* _Source data_:
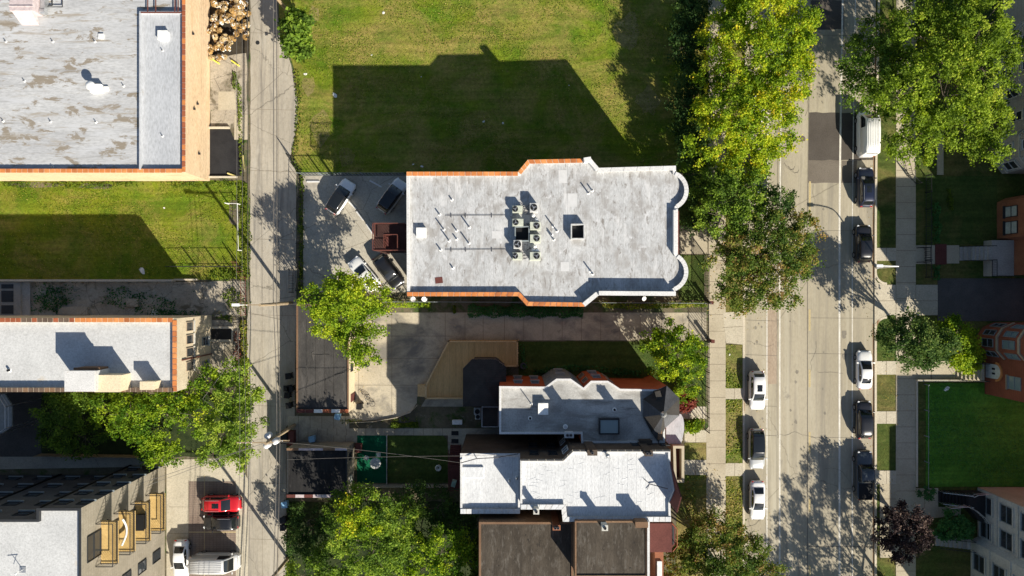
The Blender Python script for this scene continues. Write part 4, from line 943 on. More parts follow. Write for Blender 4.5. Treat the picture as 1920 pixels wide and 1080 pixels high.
# ---- house C: white roof
CC = 12.1
hc = [(975.5, 861.5), (1055.5, 861.5), (1073.5, 844), (1257, 844), (1257, 863), (1268, 919), (1257, 945), (1258, 977), (1056, 977), (1053.5, 954), (975.5, 954)]
kr, kpl, kinn, kz, _ = shell('white_roofed_rowhouse', 'long house with bright white coated flat roof and brown sided north wall', hc, CC, .28, .22, M['brown_shingle'], M['roof_white'], ring=M['whitepar'])
CL = 9.6
_, wpl2, winn2, wz2, _ = shell('', '', [(863, 850), (975.2, 850), (975.2, 962), (863, 962)], CL, .28, .22, M['brown_shingle'], M['roof_white'], ring=M['whitepar'], root=kr)
coping(kr, [(863, 962), (975, 962)], CL, .40, [M['whitepar'], M['roof_white']], .62, .05)
coping(kr, [(976, 954), (1053.5, 954), (1056, 977), (1258, 977)], CC, .40, [M['whitepar'], M['roof_white']], .62, .05, name='coping')
coping(kr, [(1257, 844), (1073.5, 844), (1055.5, 861.5), (976, 861.5)], CC, .08, [M['dframe']], .8, .03, th=.04)
q = [Vector(P2(a, b, CC)) for a, b in ((1258, 866), (1267.5, 919), (1257.5, 944))]
mb = MB(); hs = (.25, 2.4, 2.9)
for i in range(2):
    a, b = q[i], q[i + 1]; d_ = (b - a).normalized(); nn = Vector((d_.y, -d_.x)) * -.12; z0_ = CC - .3
    vs = [(*a, z0_), (*b, z0_), (*(b - nn), z0_), (*(a - nn), z0_), (*a, CC + hs[i]), (*b, CC + hs[i + 1]), (*(b - nn), CC + hs[i + 1]), (*(a - nn), CC + hs[i])]
    mb.add(vs, [(3, 2, 1, 0), (4, 5, 6, 7), (0, 1, 5, 4), (1, 2, 6, 5), (2, 3, 7, 6), (3, 0, 4, 7)])
mb.build('front_gable', M['maroon'], kr)
mb = MB(); c = P(886, 885, wz2); mb.box((c.x, c.y, wz2 + .1), (2.4, 1.15, .18)); mb.build('roof_hatch', M['roof_white'], kr, bevel=.03)
chim(kr, 1102, 844, 1119, 853, 0, CC + .9, M['brown_shingle'], 'chimney', 1)
chim(kr, 1209, 845, 1223, 854, 0, CC + .9, M['brown_shingle'], 'chimney', 2)
chim(kr, 1001, 954, 1010, 963, 0, CC + 1.0, M['limestone'], 'chimney', 1)
p = P(1138, 852, kz); pipe_stack(kr, p.x, p.y, kz, .5, .12, M['metal'], True)
for x, y in ((955, 899), (969, 894)): p = P(x, y, wz2); pipe_stack(kr, p.x, p.y, wz2, .6, .07, M['metal'], True)
mb = MB(); a = P(1218, 907, kz); mb.tube(a + Vector((0, 0, .1)), P(1250, 914, kz) + Vector((0, 0, .5)), .05); mb.path([a + Vector((-.6, .5, .1)), a, a + Vector((-.3, -.6, .1))], .03); mb.build('fallen_mast', M['greyp'], kr)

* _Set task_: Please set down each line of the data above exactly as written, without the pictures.

* _Complete response_:
The Blender Python script for this scene continues. Write part 4, from line 943 on. More parts follow. Write for Blender 4.5. Treat the picture as 1920 pixels wide and 1080 pixels high.
# ---- house C: white roof
CC = 12.1
hc = [(975.5, 861.5), (1055.5, 861.5), (1073.5, 844), (1257, 844), (1257, 863), (1268, 919), (1257, 945), (1258, 977), (1056, 977), (1053.5, 954), (975.5, 954)]
kr, kpl, kinn, kz, _ = shell('white_roofed_rowhouse', 'long house with bright white coated flat roof and brown sided north wall', hc, CC, .28, .22, M['brown_shingle'], M['roof_white'], ring=M['whitepar'])
CL = 9.6
_, wpl2, winn2, wz2, _ = shell('', '', [(863, 850), (975.2, 850), (975.2, 962), (863, 962)], CL, .28, .22, M['brown_shingle'], M['roof_white'], ring=M['whitepar'], root=kr)
coping(kr, [(863, 962), (975, 962)], CL, .40, [M['whitepar'], M['roof_white']], .62, .05)
coping(kr, [(976, 954), (1053.5, 954), (1056, 977), (1258, 977)], CC, .40, [M['whitepar'], M['roof_white']], .62, .05, name='coping')
coping(kr, [(1257, 844), (1073.5, 844), (1055.5, 861.5), (976, 861.5)], CC, .08, [M['dframe']], .8, .03, th=.04)
q = [Vector(P2(a, b, CC)) for a, b in ((1258, 866), (1267.5, 919), (1257.5, 944))]
mb = MB(); hs = (.25, 2.4, 2.9)
for i in range(2):
    a, b = q[i], q[i + 1]; d_ = (b - a).normalized(); nn = Vector((d_.y, -d_.x)) * -.12; z0_ = CC - .3
    vs = [(*a, z0_), (*b, z0_), (*(b - nn), z0_), (*(a - nn), z0_), (*a, CC + hs[i]), (*b, CC + hs[i + 1]), (*(b - nn), CC + hs[i + 1]), (*(a - nn), CC + hs[i])]
    mb.add(vs, [(3, 2, 1, 0), (4, 5, 6, 7), (0, 1, 5, 4), (1, 2, 6, 5), (2, 3, 7, 6), (3, 0, 4, 7)])
mb.build('front_gable', M['maroon'], kr)
mb = MB(); c = P(886, 885, wz2); mb.box((c.x, c.y, wz2 + .1), (2.4, 1.15, .18)); mb.build('roof_hatch', M['roof_white'], kr, bevel=.03)
chim(kr, 1102, 844, 1119, 853, 0, CC + .9, M['brown_shingle'], 'chimney', 1)
chim(kr, 1209, 845, 1223, 854, 0, CC + .9, M['brown_shingle'], 'chimney', 2)
chim(kr, 1001, 954, 1010, 963, 0, CC + 1.0, M['limestone'], 'chimney', 1)
p = P(1138, 852, kz); pipe_stack(kr, p.x, p.y, kz, .5, .12, M['metal'], True)
for x, y in ((955, 899), (969, 894)): p = P(x, y, wz2); pipe_stack(kr, p.x, p.y, wz2, .6, .07, M['metal'], True)
mb = MB(); a = P(1218, 907, kz); mb.tube(a + Vector((0, 0, .1)), P(1250, 914, kz) + Vector((0, 0, .5)), .05); mb.path([a + Vector((-.6, .5, .1)), a, a + Vector((-.3, -.6, .1))], .03); mb.build('fallen_mast', M['greyp'], kr)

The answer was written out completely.